Scientific explanations and the progression of understanding violent behavior are the hallmark of experimentation (Bordens, & Abbott, 1999). The great strength of explanation is its ability to identify and describe causal relationships (Bordens et al, 1999). Experimentation can determine whether the changes in the ability of weapons actually produced a change in the level of violent behavior, if the researchers can control all the variables. Despite the enormous power to identify causal relationships, experimentation has limitations that restrict its uses under certain conditions. These limitations makes it an incomplete solution to the behavioral sciences, because it diminishes it capacity to fully identify and explain the interaction between weapons and violence.

Weapons and violence

Considerable debates surrounding the validity of the weapons effect on aggressive behavior is well noted in the literature. The first study published more than 30 years ago demonstrated that the mere presence of a weapon increased aggressive behavior (Berkowitz, & LePage, 1967; Anderson, Benjamin, & Bartholow, 1998). Decades later it was shown that the simple memorization of aggressive words increased later aggressive behavior (Turner, & Layton, 1976; Anderson et al., 1998). It was also observed with pictures of weapons as well as real weapons, in field settings and psychological laboratories, a link between weapons and aggressive behavior (Anderson et al., 1998). Further research on the effects of viewing television violence have yielded substantial links to subsequent aggressive behavior (Huesmann, & Miller, 1994; Anderson et al., 1998). According to decades of research the presence of a weapon can make people behave more aggressively. In essence, the gun helps pull the trigger (Anderson et al., 1998). Has this phenomenon been proven by Anderson and his colleagues and successfully reported in their article? One would think not. The fact that the participants demonstrated that simply identifying weapons increased the accessibility of aggressive thoughts is not evidence that weapons caused the aggression. All that was shown by the study is that under the conditions tested, the weapon evoked aggressive thoughts. It did not identify the cause. The behavioral sciences are such an incredibly complex science that most phenomenon never have a simple, linear causal explanation. In fact, several plausible alternatives could be offered. There is never a completely right answer. Weapons and violence and why the interaction appears can have an infinite number of explanations depending on background information, location, time and context (Bordens et al, 1999).
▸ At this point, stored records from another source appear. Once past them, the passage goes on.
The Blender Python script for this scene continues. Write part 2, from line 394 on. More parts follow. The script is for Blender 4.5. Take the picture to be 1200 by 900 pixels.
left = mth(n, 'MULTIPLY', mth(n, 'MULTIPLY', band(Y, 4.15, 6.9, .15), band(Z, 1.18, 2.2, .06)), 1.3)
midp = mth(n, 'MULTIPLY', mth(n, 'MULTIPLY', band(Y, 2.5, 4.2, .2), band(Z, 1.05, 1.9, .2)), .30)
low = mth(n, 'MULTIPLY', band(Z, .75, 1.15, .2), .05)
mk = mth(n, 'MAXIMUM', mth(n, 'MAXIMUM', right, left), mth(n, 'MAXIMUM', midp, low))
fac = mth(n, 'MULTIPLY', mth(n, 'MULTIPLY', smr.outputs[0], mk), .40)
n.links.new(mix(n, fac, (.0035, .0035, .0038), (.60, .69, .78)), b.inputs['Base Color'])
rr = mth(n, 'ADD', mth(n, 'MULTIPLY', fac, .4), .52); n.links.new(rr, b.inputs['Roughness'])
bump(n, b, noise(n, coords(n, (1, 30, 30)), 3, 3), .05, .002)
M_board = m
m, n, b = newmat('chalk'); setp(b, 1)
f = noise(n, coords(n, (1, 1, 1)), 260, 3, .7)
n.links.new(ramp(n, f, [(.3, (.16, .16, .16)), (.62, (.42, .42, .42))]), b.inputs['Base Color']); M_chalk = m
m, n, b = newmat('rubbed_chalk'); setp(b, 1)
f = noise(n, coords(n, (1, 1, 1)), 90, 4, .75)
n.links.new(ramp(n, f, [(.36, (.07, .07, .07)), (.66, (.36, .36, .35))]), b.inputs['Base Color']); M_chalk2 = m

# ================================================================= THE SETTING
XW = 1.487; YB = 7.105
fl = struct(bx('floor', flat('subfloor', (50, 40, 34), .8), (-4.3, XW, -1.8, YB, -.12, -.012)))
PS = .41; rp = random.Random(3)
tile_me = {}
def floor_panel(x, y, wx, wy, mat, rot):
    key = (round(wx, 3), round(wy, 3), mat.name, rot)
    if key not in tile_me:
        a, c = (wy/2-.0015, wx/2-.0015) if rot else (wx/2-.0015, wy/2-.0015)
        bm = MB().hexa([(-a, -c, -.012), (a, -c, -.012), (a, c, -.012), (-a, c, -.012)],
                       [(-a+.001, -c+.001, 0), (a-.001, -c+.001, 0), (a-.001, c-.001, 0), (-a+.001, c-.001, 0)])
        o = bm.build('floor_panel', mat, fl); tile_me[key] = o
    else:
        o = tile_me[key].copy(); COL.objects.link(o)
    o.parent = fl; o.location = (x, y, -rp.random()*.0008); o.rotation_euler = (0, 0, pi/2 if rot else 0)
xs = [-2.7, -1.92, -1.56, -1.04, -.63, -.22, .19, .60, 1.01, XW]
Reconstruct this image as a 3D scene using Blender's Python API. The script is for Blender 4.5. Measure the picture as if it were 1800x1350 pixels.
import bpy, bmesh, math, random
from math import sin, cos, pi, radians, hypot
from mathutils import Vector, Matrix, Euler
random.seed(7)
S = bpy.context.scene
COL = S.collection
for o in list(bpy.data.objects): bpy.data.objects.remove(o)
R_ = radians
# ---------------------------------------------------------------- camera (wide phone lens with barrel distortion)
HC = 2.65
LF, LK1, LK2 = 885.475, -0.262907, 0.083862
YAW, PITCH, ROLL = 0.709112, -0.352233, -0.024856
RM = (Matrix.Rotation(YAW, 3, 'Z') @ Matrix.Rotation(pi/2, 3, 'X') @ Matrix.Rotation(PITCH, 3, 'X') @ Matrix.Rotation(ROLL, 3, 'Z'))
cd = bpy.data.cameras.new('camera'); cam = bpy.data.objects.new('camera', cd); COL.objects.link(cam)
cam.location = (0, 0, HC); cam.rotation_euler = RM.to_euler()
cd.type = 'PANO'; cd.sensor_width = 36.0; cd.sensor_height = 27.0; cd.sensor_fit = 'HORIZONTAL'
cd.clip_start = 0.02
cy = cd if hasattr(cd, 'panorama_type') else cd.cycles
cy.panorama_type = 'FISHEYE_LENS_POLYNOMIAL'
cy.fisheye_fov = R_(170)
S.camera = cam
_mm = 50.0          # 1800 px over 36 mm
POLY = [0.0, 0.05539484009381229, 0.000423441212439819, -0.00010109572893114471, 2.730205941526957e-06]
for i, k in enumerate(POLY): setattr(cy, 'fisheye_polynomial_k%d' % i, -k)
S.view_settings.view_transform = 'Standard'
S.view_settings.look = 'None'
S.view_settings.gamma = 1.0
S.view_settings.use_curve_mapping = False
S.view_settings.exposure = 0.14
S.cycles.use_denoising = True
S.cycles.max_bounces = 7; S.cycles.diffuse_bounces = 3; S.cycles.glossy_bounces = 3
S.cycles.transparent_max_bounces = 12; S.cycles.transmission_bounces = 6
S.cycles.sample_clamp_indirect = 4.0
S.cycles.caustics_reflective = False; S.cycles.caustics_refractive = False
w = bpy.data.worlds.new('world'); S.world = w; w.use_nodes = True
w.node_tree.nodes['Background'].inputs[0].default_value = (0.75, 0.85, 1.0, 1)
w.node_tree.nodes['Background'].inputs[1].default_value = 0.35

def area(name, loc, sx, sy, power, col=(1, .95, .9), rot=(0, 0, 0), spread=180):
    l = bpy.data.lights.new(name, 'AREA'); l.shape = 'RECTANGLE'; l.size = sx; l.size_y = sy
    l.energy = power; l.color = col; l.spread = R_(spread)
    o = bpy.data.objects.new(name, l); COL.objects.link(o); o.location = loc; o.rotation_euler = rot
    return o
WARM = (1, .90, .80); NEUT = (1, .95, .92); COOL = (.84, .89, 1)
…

Experimental and non-experimental approaches

Although experimentation can effectively identify the factors causing a given behavior, the behavioral scientists may be unable to constantly use this method and formulae to explain such complex phenomenon. There is not always a simplistic and purely objective procedure, which provides a precise cause of the weapon and violence interaction. When carefully controlled experiments can not answers all the important questions, alternative methods become necessary. Non-experimental methods are rooted deeply in a broad base of theoretical grounds and is therefore even more essential to the proper study of a full range of human behavior and experiences (David, 2005). Non-experimental research has importance even when the interest is in studying cause and effect relationships (Johnson, 2001).